Enhancing the ODMR Signal of Organic Molecular Qubits

Abstract

In quantum information science and sensing, electron spins are often purified into a specific polarisation through an optical-spin interface, a process known as optically-detected magnetic resonance (ODMR). Diamond-NV centres and transition metals are both excellent platforms for these so-called colour centres, while metal-free molecular analogues are also gaining popularity for their extended polarisation lifetimes, milder environmental impacts, and reduced costs. In our earlier attempt at designing such organic high-spin π-diradicals, we proposed to spin-polarise by shelving triplet MS=1 populations as singlets. This was recently verified by experiments albeit with low ODMR contrasts of <1\% at temperatures above 5 K. In this work, we propose to improve the ODMR signal by moving singlet populations back into the triplet MS=0 sublevel, designing a true carbon-based molecular analogue to the NV centre. Our proposal is based upon transition-orbital and group-theoretical analyses of beyond-nearest-neighbour spin-orbit couplings, which are further confirmed by ab initio calculations of a realistic trityl-based radical dimer.
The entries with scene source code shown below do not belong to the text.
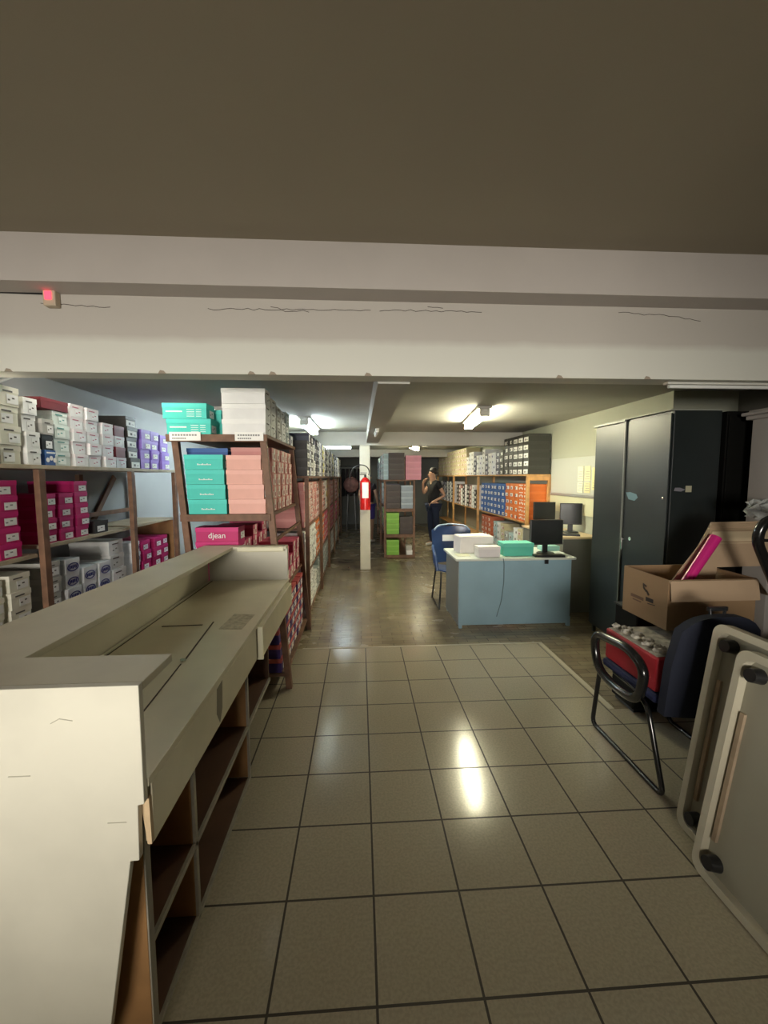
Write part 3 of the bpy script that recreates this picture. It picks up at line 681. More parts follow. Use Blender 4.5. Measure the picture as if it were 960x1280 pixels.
# paper tags on the leaning rack apron
for i, (x0, x1, lab) in enumerate(((-1.345, -1.13, 'white paper tag on the rack edge under the teal boxes'), (-.89, -.69, 'white paper tag on the rack edge under the white boxes'))):
    e = MB().box(x0, x1, 3.010, 3.0165, 1.875, 1.935).build('shelf_tag', WHITE); tag(e, lab, 'paper tag')
    q = MB()
    for k in range(9): q.box(x0+.02+k*(x1-x0-.04)/9, x0+.02+(k+.7)*(x1-x0-.04)/9, 3.0085, 3.0102, 1.908, 1.920)
    for k in range(7): q.box(x0+.02+k*.014, x0+.03+k*.014, 3.0085, 3.0102, 1.886, 1.896)
    q.build('tag_print', mat('grey_print', (.25, .25, .25), .7), e)

# ------------------------------------------------------------------ blue steel desk
DB = mat('pale_blue_steel', (.29, .44, .52), .42, noise=.10, scale=3); DT = mat('grey_white_desk_top', (.62, .66, .60), .4, noise=.06, scale=5)
DG = mat('desk_side_grey', (.20, .21, .20), .5)
e = empty('office_desk', (1.65, 4.5, 0), 'pale blue steel office desk with white top facing the tiled floor', 'desk')
def dk(mb, n, m, bev=.003, par=None):
    for v in mb.bm.verts: v.co -= Vector((1.65, 4.5, 0))
    return mb.build(n, m, par or e, bev=bev)
dk(MB().box(1.0, 2.30, 4.17, 4.83, .728, .755), 'desk_top', DT, .006)
dk(MB().box(1.04, 2.26, 4.195, 4.213, .03, .728), 'front_panel', DB)
dk(MB().box(1.03, 1.05, 4.213, 4.80, .03, .728), 'side_panel', DG); dk(MB().box(2.25, 2.27, 4.213, 4.80, .03, .728), 'side_panel', DG)
for x in (1.045, 2.235):
    for y in (4.20, 4.78): dk(MB().box(x, x+.035, y, y+.035, -.006, .10), 'leg', DB, .002)
dk(MB().box(1.85, 2.24, 4.30, 4.79, .35, .727), 'drawer_unit', DG)
dk(MB().tube([(1.50, 4.165, .757), (1.51, 4.158, .70), (1.52, 4.183, .5), (1.50, 4.186, .3), (1.45, 4.186, .12)], .004, 6, fillet=.05), 'loose_cable', mat('grey_cable', (.12, .18, .20), .6), 0)
dk(MB().box(1.95, 1.99, 4.158, 4.17, .69, .735), 'black_clip', BLACK)

PAPER = mat('white_paper_pinkish', (.72, .68, .68), .7, noise=.06, scale=10)
e = MB().box(-.20, .20, -.11, .11, 0, .185).build('paper_stack', PAPER, bev=.006); e.location = (1.30, 4.60, .756); e.rotation_euler = (0, 0, .12)
tag(e, 'tall stack of white paper forms at the desk back left', 'paper stack'); MB().box(-.19, .17, -.10, .10, .186, .193, Matrix.Rotation(.05, 4, 'Z')).build('loose_sheet', mat('white_sheet', (.8, .8, .74), .6), e)
e = MB().box(-.12, .12, -.07, .07, 0, .11).build('paper_box', PAPER, bev=.005); e.location = (1.37, 4.30, .756); e.rotation_euler = (0, 0, .06); tag(e, 'small white carton at the front of the desk', 'carton')
MB().box(-.121, .121, -.071, .071, .085, .112).build('lid', mat('pale_lid', (.78, .74, .72), .6), e)
e = MB().box(-.165, .165, -.10, .10, 0, .135).build('teal_shoe_box', mat('desk_teal', (.10, .50, .38), .5), bev=.003); e.location = (1.71, 4.38, .756); tag(e, 'teal open shoe box on the desk beside the monitor', 'shoe box')
MB().box(-.168, .168, -.103, .103, .100, .138).build('lid', mat('desk_teal_lid', (.14, .56, .44), .5), e)
e = MB().box(-.30, .30, -.1, .1, 0, .04).build('paper_pile', mat('cream_paper', (.70, .69, .55), .7, noise=.1, scale=15), bev=.003); e.location = (1.6, 4.68, .756); tag(e, 'low pile of cream papers behind the teal desk box', 'paper stack')
for v in e.data.vertices: v.co.x *= .45
e.location.x = 1.68
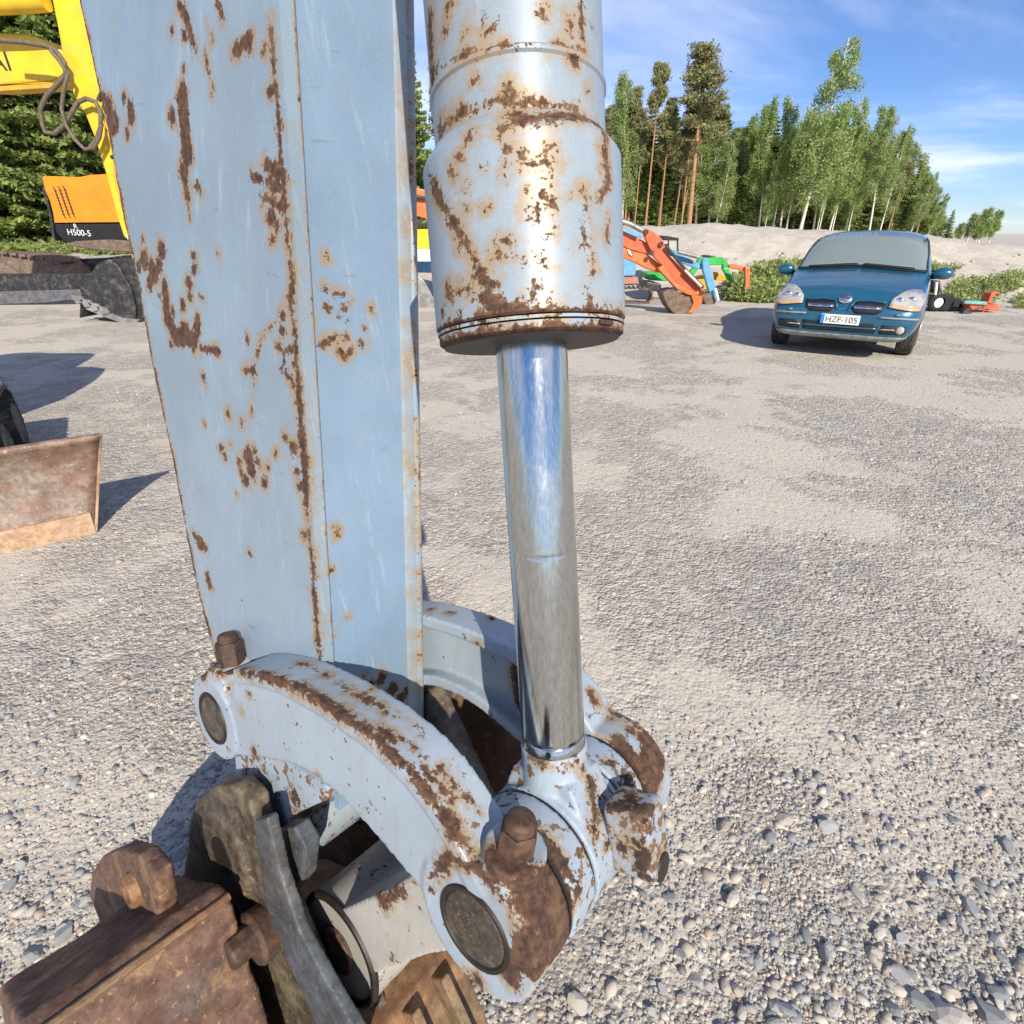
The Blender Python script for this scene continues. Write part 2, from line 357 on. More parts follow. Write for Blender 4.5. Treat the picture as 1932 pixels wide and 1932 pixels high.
# ------------------------------------------------------------------ wear: traced rust patches carried by the surface itself
def wear(o, strokes, default=-0.02, extra=None, k=1.0):
    me = o.data; off = org(o)
    V = np.empty(len(me.vertices) * 3, dtype=np.float64); me.vertices.foreach_get('co', V); V = V.reshape(-1, 3) + off
    bvh = BVHTree.FromPolygons([tuple(v) for v in V], [tuple(p.vertices) for p in me.polygons])
    f = np.full(len(V), default)
    for st_ in strokes:
        r = st_[-1] * (1.32 * k if st_[-1] > 3 else 1.1); pts = []
        for (x, y) in st_[:-1]:
            d = ray(x, y); h = bvh.ray_cast(Vector(EYE), Vector(d).normalized())
            if h[0] is not None: pts.append((np.array(h[0]), r * depth(h[0]) / FP))
        if not pts: continue
        if len(pts) == 1: pts = pts * 2
        for (p, rp), (q, rq) in zip(pts[:-1], pts[1:]):
            dd = q - p; L2 = dd @ dd
            tt = np.clip(((V - p) @ dd) / L2, 0, 1) if L2 > 1e-12 else np.zeros(len(V))
            dist = np.linalg.norm(V - (p + tt[:, None] * dd), axis=1)
            f = np.maximum(f, rp + (rq - rp) * tt - dist)
    if extra is not None: f = np.maximum(f, extra(V))
    a = me.attributes.new('wear', 'FLOAT', 'POINT'); a.data.foreach_set('value', np.clip(f, -.03, .03).astype(np.float32))

# ================================================================== THE GROUND
def gridmesh(name, xs, ys, zf, m, kind='structure', parent=None):
    V = [(x, y, zf(x, y)) for y in ys for x in xs]; nx = len(xs)
    F = [(j * nx + i, j * nx + i + 1, (j + 1) * nx + i + 1, (j + 1) * nx + i) for j in range(len(ys) - 1) for i in range(nx - 1)]
    me = bpy.data.meshes.new(name); me.from_pydata(V, [], F); me.materials.append(m)
    me.polygons.foreach_set('use_smooth', [True] * len(F))
    o = bpy.data.objects.new(name, me); COL.objects.link(o); o.parent = parent
    if kind: o['kind'] = kind
    return o
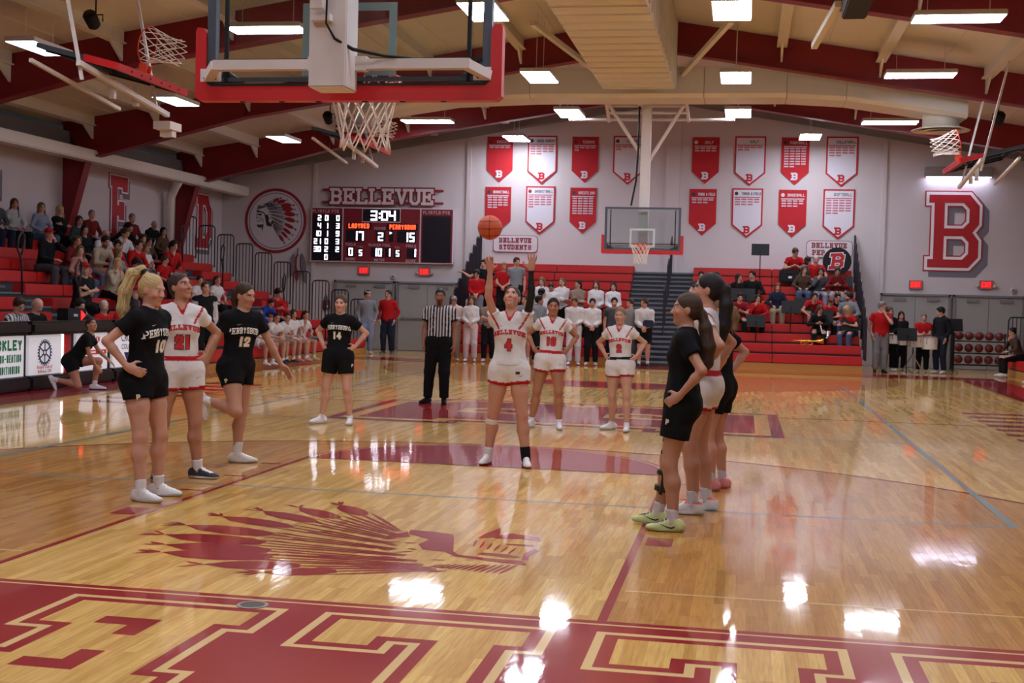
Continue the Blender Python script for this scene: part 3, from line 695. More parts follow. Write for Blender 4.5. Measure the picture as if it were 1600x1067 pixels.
# ---------------------------------------------------------------- basketball
mb = MB().sphere((.02, 5.70, 2.33), .119, 32, 20)
BALLM = mat('ball_leather', (196, 82, 46), rough=0.55, bump=0.25, bscale=160)
ball = thing('basketball', 'orange basketball in flight above the shooter\'s raised hands', 'ball', (.02, 5.70, 2.33))
mb.build('cover', BALLM, ball, smooth=True)
def ballseam(rot, off):
    r = math.sqrt(.1195**2-off**2)
    return [tuple(Vector((.02, 5.70, 2.33))+rot @ Vector((r*math.cos(a), off, r*math.sin(a)))) for a in [2*math.pi*i/40 for i in range(40)]]
for rot, off in ((Matrix.Rotation(.3, 3, 'X') @ Matrix.Rotation(1.45, 3, 'X'), 0), (Matrix.Rotation(.5, 3, 'Z') @ Matrix.Rotation(1.2, 3, 'Z'), 0), (Matrix.Rotation(.3, 3, 'X') @ Matrix.Rotation(1.45, 3, 'X'), .07), (Matrix.Rotation(.3, 3, 'X') @ Matrix.Rotation(1.45, 3, 'X'), -.07)):
    MB().tube(ballseam(rot, off), .0022, 5, closed=True).build('seam', BLACK, ball)
sg = [((-.055+i*.014, .004*(i % 2)), (-.047+i*.014, .012-.004*(i % 3))) for i in range(8)]
INK = mat('ink_black', (24, 20, 20), rough=0.6)
bt = letters(Matrix(), sg, .003); c0 = Vector((.02, 5.70, 2.33)); nv = []
for u, v, _ in bt.v:
    d = Vector((u*1.2-.012, -.1, .055+v*1.2)).normalized(); nv.append(tuple(c0+d*.1202))
bt.v = nv; bt.build('maker_print', INK, ball, kind='stuff')

# ---------------------------------------------------------------- scoreboard
SB0, SB1, SZ0, SZ1, SY = -10.95, -6.37, 2.70, 4.40, 31.80
SBRED = mat('scoreboard_red', (120, 18, 34), rough=0.5); SBLK = mat('scoreboard_window', (14, 12, 26), rough=0.35); SFR = mat('scoreboard_trim', (205, 190, 200), rough=0.5)
LEDW = mat('led_digit_white', (245, 240, 255), emit=6.0); LEDR = mat('led_digit_red', (255, 70, 35), emit=5.0); LABEL = mat('scoreboard_label', (196, 160, 170), rough=0.6)
board = thing('scoreboard', 'electronic scoreboard on the back wall reading 3:04, 17 to 15', 'scoreboard', ((SB0+SB1)/2, 31.9, SZ0))
def su(u): return SB0+u*(SB1-SB0)
def sv(v): return SZ1-v*(SZ1-SZ0)
B((SB0, SY, SZ0), (SB1, 31.98, SZ1)).build('cabinet', SFR, board)
def panel(u0, v0, u1, v1, d, m, name, parent=board): return B((su(u0), SY-d, sv(v1)), (su(u1), SY+.01, sv(v0))).build(name, m, parent)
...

Microkinetic analyses point towards high ODMR contrasts of around 30\% under experimentally-feasible conditions, a stark improvement from previous works. Finally, in our quest towards ground-state optically-addressable molecular spin qubits, we exemplify how our symmetry-based design avoids Zeeman-induced singlet-triplet mixings, setting the scene for realising electron spin qubit gates.